** Start Information given **

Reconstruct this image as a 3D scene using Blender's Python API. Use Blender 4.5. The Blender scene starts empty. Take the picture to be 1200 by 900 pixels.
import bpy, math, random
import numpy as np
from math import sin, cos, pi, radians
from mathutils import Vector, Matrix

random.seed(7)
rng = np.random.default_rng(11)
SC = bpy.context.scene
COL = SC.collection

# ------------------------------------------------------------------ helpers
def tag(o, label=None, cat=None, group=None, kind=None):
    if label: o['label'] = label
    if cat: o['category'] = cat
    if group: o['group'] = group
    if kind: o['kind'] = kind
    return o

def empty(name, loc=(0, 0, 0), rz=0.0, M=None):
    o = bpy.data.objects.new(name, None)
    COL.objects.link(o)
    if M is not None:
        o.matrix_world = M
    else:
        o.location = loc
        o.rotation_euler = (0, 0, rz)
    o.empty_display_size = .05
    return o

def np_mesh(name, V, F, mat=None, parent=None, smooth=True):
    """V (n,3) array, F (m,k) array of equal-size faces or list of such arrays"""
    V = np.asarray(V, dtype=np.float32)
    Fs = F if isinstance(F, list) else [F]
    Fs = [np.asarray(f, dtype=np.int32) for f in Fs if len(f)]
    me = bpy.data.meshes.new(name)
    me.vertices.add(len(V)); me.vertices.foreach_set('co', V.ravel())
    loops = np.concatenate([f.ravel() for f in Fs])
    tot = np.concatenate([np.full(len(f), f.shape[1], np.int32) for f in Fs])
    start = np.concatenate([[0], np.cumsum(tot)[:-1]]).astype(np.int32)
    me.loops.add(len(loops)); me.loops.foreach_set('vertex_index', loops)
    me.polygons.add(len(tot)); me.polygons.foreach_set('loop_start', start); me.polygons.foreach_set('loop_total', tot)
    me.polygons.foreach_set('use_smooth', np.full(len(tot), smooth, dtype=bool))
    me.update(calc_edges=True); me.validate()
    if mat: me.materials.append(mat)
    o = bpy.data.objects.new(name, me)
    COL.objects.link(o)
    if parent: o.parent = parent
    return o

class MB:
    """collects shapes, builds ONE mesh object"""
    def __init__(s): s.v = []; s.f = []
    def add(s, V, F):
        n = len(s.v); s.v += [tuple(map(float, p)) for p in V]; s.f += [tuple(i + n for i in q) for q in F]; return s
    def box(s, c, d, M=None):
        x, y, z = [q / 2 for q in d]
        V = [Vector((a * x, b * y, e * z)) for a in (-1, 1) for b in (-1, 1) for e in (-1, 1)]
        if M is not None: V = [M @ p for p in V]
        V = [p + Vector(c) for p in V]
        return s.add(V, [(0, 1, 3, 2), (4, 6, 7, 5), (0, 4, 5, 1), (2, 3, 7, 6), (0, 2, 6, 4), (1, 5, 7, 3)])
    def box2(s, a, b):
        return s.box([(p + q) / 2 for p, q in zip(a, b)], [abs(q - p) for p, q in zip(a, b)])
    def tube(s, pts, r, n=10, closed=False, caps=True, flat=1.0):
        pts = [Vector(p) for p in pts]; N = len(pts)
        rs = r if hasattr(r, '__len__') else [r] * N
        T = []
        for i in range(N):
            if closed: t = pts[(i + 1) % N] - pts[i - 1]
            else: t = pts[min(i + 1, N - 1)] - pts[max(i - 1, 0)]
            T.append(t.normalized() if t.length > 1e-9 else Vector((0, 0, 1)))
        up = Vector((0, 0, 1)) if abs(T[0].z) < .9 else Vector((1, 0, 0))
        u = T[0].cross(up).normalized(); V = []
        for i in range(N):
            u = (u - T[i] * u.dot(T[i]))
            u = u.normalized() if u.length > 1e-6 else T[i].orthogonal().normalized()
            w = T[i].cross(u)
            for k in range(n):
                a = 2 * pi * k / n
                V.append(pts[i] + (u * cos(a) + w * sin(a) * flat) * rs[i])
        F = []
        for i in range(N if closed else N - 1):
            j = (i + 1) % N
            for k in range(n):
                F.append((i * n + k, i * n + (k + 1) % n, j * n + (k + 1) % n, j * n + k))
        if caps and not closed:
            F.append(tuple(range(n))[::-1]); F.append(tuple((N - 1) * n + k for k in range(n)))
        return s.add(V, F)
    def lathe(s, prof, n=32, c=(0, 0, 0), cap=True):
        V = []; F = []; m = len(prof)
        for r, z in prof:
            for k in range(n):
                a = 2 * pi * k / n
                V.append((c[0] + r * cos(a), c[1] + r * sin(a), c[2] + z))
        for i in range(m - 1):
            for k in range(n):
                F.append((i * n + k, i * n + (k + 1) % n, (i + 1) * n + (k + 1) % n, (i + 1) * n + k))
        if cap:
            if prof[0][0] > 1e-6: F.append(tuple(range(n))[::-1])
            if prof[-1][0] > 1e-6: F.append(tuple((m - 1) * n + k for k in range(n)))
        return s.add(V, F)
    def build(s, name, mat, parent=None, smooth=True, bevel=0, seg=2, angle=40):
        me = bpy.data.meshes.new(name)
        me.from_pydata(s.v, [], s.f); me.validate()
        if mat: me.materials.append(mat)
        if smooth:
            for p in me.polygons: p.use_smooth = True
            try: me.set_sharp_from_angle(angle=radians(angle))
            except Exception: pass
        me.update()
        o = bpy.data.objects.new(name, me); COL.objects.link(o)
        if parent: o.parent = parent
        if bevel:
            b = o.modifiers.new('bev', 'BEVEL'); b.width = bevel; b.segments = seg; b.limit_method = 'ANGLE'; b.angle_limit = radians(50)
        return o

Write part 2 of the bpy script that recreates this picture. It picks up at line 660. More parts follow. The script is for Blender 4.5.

** End Information given **

Instruction:
Search the data for the string "this" and copy each line where it appears.

Output below:
Reconstruct this image as a 3D scene using Blender's Python API. Use Blender 4.5. The Blender scene starts empty. Take the picture to be 1200 by 900 pixels.
Write part 2 of the bpy script that recreates this picture. It picks up at line 660. More parts follow. The script is for Blender 4.5.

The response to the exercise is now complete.